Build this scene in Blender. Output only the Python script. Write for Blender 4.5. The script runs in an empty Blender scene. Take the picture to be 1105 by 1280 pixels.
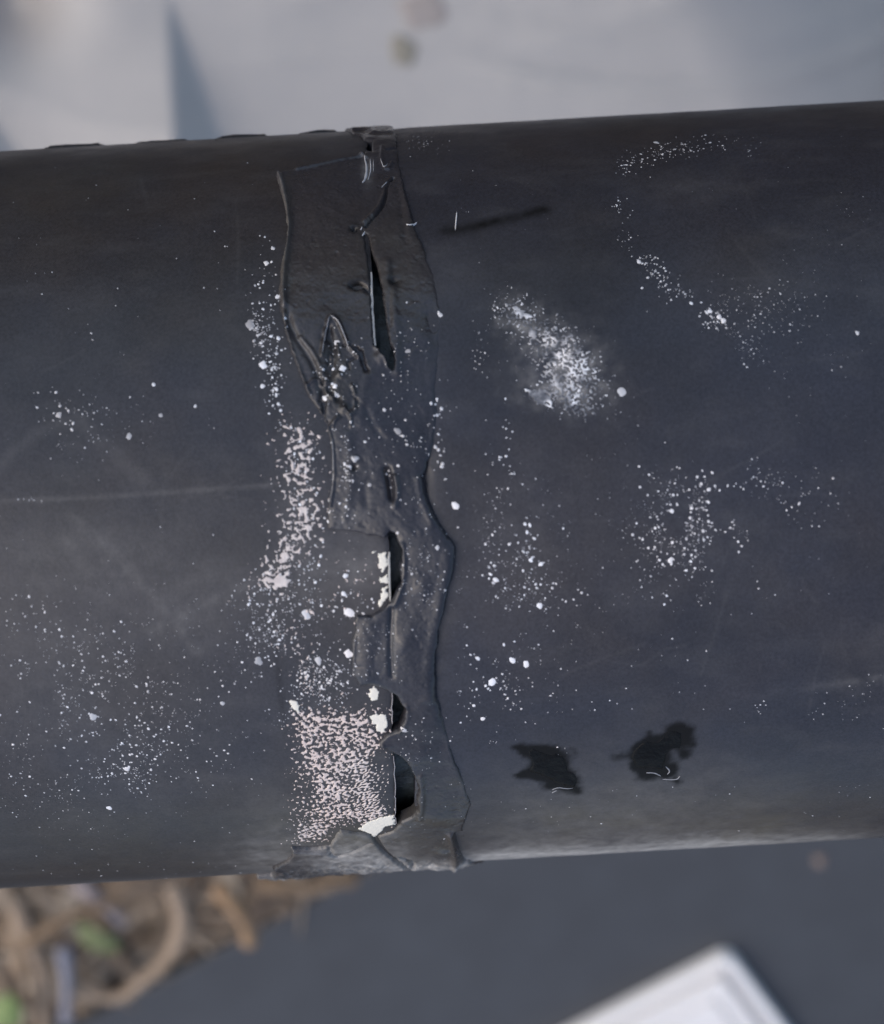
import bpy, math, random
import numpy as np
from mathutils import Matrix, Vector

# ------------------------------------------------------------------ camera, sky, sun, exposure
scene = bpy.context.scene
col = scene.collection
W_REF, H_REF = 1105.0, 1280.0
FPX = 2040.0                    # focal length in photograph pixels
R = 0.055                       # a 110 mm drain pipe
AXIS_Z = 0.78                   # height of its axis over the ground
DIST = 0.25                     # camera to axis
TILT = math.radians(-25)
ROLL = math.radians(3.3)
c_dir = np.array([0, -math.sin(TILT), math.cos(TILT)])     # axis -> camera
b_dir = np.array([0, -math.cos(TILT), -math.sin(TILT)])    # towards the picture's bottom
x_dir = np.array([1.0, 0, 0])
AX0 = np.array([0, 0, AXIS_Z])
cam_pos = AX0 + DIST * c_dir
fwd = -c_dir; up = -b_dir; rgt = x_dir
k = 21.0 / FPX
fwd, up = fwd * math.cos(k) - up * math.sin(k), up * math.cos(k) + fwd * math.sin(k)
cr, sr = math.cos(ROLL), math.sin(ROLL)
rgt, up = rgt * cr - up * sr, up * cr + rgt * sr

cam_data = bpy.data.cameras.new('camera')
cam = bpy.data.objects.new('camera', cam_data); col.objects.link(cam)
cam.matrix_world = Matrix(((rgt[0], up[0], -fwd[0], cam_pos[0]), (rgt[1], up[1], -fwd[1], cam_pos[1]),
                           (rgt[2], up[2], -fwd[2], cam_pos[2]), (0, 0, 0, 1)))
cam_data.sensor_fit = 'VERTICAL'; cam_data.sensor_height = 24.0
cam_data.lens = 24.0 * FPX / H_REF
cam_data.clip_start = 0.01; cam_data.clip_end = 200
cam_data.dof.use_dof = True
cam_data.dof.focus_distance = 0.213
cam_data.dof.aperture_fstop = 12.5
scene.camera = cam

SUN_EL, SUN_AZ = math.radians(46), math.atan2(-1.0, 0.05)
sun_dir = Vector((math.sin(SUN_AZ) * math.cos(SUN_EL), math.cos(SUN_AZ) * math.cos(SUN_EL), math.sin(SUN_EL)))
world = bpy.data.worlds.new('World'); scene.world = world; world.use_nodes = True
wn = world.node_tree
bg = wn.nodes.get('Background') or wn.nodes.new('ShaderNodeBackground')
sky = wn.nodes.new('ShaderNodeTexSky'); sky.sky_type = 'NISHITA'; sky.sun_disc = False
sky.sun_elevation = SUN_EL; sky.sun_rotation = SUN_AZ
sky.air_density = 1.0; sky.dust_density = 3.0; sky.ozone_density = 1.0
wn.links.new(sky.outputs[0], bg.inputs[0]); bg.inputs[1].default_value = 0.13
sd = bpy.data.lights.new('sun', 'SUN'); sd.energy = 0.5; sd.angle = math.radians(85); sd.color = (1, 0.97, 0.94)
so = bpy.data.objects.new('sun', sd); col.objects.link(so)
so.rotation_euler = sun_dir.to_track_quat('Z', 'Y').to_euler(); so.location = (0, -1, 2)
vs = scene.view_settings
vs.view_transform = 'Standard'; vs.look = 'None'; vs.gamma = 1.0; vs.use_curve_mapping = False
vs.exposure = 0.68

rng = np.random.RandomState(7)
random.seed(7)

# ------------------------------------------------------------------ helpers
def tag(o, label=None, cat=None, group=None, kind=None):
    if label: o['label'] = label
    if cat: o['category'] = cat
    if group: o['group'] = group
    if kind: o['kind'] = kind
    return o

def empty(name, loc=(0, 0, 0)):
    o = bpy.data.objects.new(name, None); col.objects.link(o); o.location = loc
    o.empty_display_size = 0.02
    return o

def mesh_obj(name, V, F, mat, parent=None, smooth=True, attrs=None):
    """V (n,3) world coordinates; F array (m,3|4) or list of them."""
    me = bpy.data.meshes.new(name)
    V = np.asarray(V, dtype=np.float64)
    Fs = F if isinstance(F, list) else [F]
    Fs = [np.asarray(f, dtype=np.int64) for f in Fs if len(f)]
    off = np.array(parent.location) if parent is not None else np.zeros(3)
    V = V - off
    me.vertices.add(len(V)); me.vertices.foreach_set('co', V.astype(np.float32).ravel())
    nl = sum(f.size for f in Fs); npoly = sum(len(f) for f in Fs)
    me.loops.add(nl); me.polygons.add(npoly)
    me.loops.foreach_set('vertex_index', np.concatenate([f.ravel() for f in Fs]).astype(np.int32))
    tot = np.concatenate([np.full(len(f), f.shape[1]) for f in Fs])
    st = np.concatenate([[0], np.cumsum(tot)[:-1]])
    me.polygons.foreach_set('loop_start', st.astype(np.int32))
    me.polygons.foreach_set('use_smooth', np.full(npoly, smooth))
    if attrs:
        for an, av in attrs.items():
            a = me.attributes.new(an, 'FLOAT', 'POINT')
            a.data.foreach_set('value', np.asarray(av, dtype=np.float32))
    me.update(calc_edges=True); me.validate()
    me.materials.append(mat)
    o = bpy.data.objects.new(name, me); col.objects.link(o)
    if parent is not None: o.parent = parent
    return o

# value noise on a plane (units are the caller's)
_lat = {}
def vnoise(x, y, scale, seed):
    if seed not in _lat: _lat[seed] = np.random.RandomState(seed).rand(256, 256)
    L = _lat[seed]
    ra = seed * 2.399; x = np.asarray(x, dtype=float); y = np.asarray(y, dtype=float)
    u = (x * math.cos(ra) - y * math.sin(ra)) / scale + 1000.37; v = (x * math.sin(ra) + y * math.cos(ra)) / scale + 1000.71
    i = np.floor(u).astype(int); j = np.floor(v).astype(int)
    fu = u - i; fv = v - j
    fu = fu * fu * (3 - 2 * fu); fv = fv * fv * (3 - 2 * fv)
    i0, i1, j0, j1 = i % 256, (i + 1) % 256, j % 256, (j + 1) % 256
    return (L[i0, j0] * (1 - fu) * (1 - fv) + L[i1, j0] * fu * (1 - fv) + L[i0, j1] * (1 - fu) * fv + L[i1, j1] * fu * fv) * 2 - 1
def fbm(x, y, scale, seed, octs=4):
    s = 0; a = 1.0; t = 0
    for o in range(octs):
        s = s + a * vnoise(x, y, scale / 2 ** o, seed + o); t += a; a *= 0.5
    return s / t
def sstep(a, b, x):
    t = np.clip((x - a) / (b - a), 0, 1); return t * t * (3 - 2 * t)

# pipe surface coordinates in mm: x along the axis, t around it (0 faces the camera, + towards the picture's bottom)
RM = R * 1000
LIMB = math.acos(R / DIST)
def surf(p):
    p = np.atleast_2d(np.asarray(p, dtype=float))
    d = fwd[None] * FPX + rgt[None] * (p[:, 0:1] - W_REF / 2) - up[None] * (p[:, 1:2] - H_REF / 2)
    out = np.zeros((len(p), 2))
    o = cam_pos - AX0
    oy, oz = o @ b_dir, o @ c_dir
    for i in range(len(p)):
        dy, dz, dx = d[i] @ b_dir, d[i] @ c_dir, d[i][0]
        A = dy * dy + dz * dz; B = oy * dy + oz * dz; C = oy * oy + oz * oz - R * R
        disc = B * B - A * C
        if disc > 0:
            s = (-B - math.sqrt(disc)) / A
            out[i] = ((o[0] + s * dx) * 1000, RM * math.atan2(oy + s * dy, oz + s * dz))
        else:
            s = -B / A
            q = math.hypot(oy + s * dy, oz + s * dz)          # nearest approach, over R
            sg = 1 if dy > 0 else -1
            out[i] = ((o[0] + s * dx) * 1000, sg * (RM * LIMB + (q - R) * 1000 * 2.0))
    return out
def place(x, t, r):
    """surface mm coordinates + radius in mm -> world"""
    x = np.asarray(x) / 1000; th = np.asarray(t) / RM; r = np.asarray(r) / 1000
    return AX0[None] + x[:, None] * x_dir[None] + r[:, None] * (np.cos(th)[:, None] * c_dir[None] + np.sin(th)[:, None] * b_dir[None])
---
- WHAT THE EXERCISE ASKS
Set down again, exactly, the lines of the material above from its first line to the one with "scene.camera = cam", inclusive. Leave the pictures out.

- RESPONSE TO THE EXERCISE
Build this scene in Blender. Output only the Python script. Write for Blender 4.5. The script runs in an empty Blender scene. Take the picture to be 1105 by 1280 pixels.
import bpy, math, random
import numpy as np
from mathutils import Matrix, Vector

# ------------------------------------------------------------------ camera, sky, sun, exposure
scene = bpy.context.scene
col = scene.collection
W_REF, H_REF = 1105.0, 1280.0
FPX = 2040.0                    # focal length in photograph pixels
R = 0.055                       # a 110 mm drain pipe
AXIS_Z = 0.78                   # height of its axis over the ground
DIST = 0.25                     # camera to axis
TILT = math.radians(-25)
ROLL = math.radians(3.3)
c_dir = np.array([0, -math.sin(TILT), math.cos(TILT)])     # axis -> camera
b_dir = np.array([0, -math.cos(TILT), -math.sin(TILT)])    # towards the picture's bottom
x_dir = np.array([1.0, 0, 0])
AX0 = np.array([0, 0, AXIS_Z])
cam_pos = AX0 + DIST * c_dir
fwd = -c_dir; up = -b_dir; rgt = x_dir
k = 21.0 / FPX
fwd, up = fwd * math.cos(k) - up * math.sin(k), up * math.cos(k) + fwd * math.sin(k)
cr, sr = math.cos(ROLL), math.sin(ROLL)
rgt, up = rgt * cr - up * sr, up * cr + rgt * sr

cam_data = bpy.data.cameras.new('camera')
cam = bpy.data.objects.new('camera', cam_data); col.objects.link(cam)
cam.matrix_world = Matrix(((rgt[0], up[0], -fwd[0], cam_pos[0]), (rgt[1], up[1], -fwd[1], cam_pos[1]),
                           (rgt[2], up[2], -fwd[2], cam_pos[2]), (0, 0, 0, 1)))
cam_data.sensor_fit = 'VERTICAL'; cam_data.sensor_height = 24.0
cam_data.lens = 24.0 * FPX / H_REF
cam_data.clip_start = 0.01; cam_data.clip_end = 200
cam_data.dof.use_dof = True
cam_data.dof.focus_distance = 0.213
cam_data.dof.aperture_fstop = 12.5
scene.camera = cam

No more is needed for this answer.